--- EXERCISE REQUIREMENTS ---
Return only the lines from the top of the material through the line marked by "8).build('foot_rail', M['stoolblack'], ST)", unaltered.

--- INFORMATION SUPPLIED ---
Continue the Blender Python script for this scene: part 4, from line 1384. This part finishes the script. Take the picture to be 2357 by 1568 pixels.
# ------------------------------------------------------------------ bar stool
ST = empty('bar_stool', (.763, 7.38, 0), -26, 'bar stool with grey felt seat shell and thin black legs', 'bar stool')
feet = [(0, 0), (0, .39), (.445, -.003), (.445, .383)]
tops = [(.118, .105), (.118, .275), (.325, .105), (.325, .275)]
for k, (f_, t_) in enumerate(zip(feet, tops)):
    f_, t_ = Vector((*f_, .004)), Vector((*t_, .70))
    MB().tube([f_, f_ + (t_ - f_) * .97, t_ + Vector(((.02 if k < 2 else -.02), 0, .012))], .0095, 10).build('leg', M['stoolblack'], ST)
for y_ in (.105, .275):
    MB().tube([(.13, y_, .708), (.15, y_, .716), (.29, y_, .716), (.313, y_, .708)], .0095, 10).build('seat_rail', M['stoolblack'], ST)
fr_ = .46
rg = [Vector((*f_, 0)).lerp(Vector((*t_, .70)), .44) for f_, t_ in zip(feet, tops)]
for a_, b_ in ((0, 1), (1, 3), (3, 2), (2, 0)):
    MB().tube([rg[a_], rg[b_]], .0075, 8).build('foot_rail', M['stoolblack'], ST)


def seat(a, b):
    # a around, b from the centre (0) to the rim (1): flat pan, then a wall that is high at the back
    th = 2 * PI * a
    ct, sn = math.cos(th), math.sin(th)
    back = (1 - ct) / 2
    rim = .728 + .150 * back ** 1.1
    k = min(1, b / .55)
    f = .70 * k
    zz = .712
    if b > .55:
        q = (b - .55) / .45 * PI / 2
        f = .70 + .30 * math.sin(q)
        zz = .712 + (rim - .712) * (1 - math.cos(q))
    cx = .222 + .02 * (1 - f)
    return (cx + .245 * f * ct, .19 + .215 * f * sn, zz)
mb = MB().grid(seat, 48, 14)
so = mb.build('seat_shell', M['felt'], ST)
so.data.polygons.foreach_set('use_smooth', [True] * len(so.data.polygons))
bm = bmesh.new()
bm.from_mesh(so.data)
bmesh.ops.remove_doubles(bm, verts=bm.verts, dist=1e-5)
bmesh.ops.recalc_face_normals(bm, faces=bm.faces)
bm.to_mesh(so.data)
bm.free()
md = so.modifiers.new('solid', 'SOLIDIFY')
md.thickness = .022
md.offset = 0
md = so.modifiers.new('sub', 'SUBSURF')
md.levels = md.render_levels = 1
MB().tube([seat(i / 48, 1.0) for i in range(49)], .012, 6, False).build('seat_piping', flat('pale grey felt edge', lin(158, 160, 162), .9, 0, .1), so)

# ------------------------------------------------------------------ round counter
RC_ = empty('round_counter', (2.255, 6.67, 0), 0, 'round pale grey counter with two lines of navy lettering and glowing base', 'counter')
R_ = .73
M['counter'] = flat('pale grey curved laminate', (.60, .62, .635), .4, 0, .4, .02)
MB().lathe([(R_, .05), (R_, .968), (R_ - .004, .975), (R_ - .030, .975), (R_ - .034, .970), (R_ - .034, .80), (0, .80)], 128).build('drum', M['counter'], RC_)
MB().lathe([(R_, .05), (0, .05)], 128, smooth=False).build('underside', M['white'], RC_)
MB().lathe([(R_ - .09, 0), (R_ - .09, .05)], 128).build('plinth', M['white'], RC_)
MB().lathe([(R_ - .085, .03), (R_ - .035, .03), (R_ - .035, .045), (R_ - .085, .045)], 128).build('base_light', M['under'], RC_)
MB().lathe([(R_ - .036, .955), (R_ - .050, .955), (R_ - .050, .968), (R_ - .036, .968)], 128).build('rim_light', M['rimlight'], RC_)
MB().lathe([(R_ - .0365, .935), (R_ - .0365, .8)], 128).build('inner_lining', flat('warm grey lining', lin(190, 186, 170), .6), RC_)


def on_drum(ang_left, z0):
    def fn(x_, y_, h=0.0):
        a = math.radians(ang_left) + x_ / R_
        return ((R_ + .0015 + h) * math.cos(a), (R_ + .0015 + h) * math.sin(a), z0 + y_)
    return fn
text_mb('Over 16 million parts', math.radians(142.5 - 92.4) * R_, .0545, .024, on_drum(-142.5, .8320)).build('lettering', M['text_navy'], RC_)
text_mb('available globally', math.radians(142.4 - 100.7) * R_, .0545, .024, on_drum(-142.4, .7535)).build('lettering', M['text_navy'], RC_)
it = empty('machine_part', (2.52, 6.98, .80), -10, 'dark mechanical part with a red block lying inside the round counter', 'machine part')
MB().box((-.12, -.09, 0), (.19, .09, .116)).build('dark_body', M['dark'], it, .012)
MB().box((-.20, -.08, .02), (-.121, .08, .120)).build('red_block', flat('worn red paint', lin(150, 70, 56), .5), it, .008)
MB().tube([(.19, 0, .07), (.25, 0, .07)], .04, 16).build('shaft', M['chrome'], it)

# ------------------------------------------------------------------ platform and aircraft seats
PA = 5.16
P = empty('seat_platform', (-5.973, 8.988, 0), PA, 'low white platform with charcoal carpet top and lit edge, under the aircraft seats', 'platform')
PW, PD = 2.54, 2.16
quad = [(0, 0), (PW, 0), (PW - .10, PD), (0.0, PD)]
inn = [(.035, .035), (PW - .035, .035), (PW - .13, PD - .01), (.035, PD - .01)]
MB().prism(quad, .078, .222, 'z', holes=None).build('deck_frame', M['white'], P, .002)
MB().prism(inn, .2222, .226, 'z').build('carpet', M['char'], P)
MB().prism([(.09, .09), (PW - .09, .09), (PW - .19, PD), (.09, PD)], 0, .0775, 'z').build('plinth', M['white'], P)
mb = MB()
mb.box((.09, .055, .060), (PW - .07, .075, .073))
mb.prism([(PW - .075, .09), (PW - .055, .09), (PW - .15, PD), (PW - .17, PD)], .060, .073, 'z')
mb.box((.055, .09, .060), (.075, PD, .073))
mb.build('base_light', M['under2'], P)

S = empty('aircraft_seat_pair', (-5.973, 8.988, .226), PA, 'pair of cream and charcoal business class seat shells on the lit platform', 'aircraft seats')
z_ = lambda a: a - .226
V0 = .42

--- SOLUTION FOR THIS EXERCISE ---
Continue the Blender Python script for this scene: part 4, from line 1384. This part finishes the script. Take the picture to be 2357 by 1568 pixels.
# ------------------------------------------------------------------ bar stool
ST = empty('bar_stool', (.763, 7.38, 0), -26, 'bar stool with grey felt seat shell and thin black legs', 'bar stool')
feet = [(0, 0), (0, .39), (.445, -.003), (.445, .383)]
tops = [(.118, .105), (.118, .275), (.325, .105), (.325, .275)]
for k, (f_, t_) in enumerate(zip(feet, tops)):
    f_, t_ = Vector((*f_, .004)), Vector((*t_, .70))
    MB().tube([f_, f_ + (t_ - f_) * .97, t_ + Vector(((.02 if k < 2 else -.02), 0, .012))], .0095, 10).build('leg', M['stoolblack'], ST)
for y_ in (.105, .275):
    MB().tube([(.13, y_, .708), (.15, y_, .716), (.29, y_, .716), (.313, y_, .708)], .0095, 10).build('seat_rail', M['stoolblack'], ST)
fr_ = .46
rg = [Vector((*f_, 0)).lerp(Vector((*t_, .70)), .44) for f_, t_ in zip(feet, tops)]
for a_, b_ in ((0, 1), (1, 3), (3, 2), (2, 0)):
    MB().tube([rg[a_], rg[b_]], .0075, 8).build('foot_rail', M['stoolblack'], ST)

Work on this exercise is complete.